My apartment has been half tidy for weeks, my laundry has been half put away, the washing up is always half done...I just can't seem to finish anything! I feel like it's all part of the "quarter life crisis" I apparently have been experiencing over the past six months!!! I'm just waiting for some epiphany and my goals and ambitions to become clear.

Last night I went to bed late at around 02.00am, not so odd for me as I don't get in from work until 11.30 each evening. I tried to sleep but just couldn't calm my thoughts, I ended up drifting to sleep probably an hour later.
05.00am I was awake. As in WIDE awake!
I led in bed thinking of all the things I needed to do, I considered staying in bed until my alarm went off at 09.00, but instead told myself "now is the moment, GET IT TOGETHER"

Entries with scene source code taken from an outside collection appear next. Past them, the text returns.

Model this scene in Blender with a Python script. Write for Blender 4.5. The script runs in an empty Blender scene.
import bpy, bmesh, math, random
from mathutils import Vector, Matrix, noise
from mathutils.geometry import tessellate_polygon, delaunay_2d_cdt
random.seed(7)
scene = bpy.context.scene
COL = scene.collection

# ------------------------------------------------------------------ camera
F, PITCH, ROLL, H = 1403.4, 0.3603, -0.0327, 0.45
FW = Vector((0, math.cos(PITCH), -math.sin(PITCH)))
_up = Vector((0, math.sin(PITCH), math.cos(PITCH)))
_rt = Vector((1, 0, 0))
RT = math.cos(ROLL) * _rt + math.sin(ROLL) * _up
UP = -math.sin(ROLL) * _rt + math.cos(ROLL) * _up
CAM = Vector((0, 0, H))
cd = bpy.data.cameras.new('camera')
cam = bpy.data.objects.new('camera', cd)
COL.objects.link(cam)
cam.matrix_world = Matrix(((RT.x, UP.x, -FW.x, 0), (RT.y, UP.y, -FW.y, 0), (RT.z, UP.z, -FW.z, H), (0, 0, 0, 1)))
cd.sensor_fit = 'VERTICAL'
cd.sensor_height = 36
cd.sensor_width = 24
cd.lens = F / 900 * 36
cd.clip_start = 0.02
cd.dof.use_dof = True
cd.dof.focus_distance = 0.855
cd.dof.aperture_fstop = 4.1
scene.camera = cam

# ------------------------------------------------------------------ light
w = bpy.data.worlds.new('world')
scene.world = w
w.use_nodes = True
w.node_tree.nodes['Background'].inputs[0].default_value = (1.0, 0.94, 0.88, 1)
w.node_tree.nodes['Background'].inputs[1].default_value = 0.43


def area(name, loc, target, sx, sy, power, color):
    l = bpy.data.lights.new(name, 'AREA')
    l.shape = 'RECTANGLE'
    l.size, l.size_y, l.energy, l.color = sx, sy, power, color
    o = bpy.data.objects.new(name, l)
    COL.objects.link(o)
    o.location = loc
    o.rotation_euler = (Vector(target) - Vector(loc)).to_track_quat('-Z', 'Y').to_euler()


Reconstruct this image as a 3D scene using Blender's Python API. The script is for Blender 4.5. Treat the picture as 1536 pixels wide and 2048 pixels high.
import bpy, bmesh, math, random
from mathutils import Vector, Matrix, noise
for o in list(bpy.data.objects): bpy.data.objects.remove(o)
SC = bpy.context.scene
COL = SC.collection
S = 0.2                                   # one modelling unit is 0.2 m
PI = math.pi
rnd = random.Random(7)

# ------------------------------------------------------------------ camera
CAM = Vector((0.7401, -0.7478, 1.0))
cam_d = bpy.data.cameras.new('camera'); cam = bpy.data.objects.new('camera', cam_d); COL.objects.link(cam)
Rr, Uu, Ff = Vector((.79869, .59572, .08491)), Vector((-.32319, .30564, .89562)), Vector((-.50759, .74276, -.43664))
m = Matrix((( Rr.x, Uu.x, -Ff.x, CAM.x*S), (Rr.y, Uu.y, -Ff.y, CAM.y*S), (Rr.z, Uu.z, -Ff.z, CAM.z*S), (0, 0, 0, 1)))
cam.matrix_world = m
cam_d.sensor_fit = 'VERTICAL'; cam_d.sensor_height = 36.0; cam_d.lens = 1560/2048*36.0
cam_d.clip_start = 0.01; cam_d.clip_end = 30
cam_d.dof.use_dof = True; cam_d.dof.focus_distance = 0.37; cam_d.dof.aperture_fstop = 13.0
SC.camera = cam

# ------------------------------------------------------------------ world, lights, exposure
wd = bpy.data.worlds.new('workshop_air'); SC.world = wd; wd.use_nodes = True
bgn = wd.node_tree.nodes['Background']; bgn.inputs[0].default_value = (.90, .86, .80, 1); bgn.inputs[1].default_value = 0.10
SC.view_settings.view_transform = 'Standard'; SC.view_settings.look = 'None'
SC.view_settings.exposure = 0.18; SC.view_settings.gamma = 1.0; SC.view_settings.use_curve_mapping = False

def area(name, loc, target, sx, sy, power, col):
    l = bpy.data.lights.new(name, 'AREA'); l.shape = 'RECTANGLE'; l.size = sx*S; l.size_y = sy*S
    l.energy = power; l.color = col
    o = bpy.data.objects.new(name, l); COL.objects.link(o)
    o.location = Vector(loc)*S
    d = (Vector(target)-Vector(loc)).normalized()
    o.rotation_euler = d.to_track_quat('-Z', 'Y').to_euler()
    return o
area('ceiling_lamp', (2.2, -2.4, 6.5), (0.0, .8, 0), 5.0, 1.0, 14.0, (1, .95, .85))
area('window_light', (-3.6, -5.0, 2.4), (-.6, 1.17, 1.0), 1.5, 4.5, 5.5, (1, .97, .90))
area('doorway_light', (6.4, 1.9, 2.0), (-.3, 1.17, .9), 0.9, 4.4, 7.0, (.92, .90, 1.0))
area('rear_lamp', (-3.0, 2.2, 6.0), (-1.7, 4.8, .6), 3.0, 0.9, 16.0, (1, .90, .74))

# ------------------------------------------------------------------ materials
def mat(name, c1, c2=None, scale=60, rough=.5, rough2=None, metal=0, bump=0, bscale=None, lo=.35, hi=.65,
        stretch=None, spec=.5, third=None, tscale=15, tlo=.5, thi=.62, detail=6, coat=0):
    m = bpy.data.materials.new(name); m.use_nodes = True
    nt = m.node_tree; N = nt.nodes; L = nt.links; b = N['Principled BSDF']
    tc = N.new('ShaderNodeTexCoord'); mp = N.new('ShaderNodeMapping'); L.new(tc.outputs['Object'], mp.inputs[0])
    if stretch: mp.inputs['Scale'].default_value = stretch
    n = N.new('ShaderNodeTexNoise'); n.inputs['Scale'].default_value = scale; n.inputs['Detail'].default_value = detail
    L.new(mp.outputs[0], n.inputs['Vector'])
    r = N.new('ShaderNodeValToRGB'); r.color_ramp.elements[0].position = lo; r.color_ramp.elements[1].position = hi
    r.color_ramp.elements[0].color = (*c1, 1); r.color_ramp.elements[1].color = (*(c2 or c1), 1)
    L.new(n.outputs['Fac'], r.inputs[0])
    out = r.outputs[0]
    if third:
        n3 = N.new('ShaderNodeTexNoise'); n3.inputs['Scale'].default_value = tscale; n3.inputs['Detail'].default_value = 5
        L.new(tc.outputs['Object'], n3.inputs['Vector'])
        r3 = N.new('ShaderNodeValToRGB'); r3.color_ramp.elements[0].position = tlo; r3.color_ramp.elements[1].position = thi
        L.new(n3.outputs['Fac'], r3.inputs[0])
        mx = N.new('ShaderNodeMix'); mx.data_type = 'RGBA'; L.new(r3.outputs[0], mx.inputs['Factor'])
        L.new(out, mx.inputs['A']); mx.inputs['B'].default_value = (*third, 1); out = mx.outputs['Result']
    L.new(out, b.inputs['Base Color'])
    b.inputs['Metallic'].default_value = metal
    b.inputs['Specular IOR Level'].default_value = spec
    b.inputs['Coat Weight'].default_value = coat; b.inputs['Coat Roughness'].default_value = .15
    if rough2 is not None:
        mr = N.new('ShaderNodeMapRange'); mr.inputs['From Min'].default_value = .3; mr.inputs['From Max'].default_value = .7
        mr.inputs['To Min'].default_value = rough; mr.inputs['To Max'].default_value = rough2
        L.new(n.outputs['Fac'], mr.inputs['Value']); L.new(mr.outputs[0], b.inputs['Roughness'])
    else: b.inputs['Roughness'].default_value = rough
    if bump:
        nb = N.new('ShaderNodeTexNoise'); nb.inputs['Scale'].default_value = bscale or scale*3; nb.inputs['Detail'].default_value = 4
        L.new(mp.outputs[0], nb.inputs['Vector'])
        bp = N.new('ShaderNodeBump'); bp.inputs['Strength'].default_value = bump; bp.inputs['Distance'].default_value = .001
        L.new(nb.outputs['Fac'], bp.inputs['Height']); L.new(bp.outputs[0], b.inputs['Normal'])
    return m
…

I got out of bed and started frantically cleaning my apartment, I took the laundry off the close horse that had been dry for the best part of a week and finally put it away. I put another fresh load in the machine, took the rubbish out, swept and mopped the floor. Made some breakfast and prepared some healths snacks (carrot and celery sticks) for the day ahead.

I then went to the shops, did some grocery shopping and made sure to buy nothing bad. No sweets, no crisps, no icecream. Just fresh fruit, veg and some meat. I've learnt that I can't be rational with "bad" food. If it's there in my cupboards,  I 'll eat it all. That's been a bad eating habit of mine since my dance school days. I'm an all or nothing sort of guy and so today I decided on nothing, No "bad" food in the house!

Along with the food I treated myself to some bunches of flowers that were on offer.

I got home and gathered the flowers vases that I have around the apartment..


The flowers that I bought were all kinds of gorgeous! Bright and vibrant the perfect finishing touch to a nicely cleaned apartment.  
 

I took my time unwrapping the flowers, snipping off the ends and preparing them to place in the jugs. It felt some what meditative as I went stem by stem preparing them for their new homes.


I was almost robotic as I repeated the process on each flower. I noticed that this calm ritual was giving my mind a moment of stillness. It was giving me a chance to bring my thoughts together and focus, on what I wanted/ or needed to do. I took my time and enjoyed the ritual.


The satisfaction that I felt as I organised the flowers was bliss.
Somewhat symbolic to the organisation of my thoughts.


I placed these beauties around the apartment. Adding splurges of colour to the fresh and newly organised rooms.


I know that I sound hugely dramatic, but for the first time in weeks I felt like "I can do this", whatever "this" is?
I feel optimistic and somewhat ready, not sure what for, but I'm ready.


Never before have I been through a period of my life that I've felt so scatty and unfocussed. Have any of you guys experienced that?
I'm hoping the feeling that I have will last, the feeling of focus is a really positive one.
I'm hoping I can really get beck into blogging and work on my crafting. Crafting for myself and sharing the experience with you all.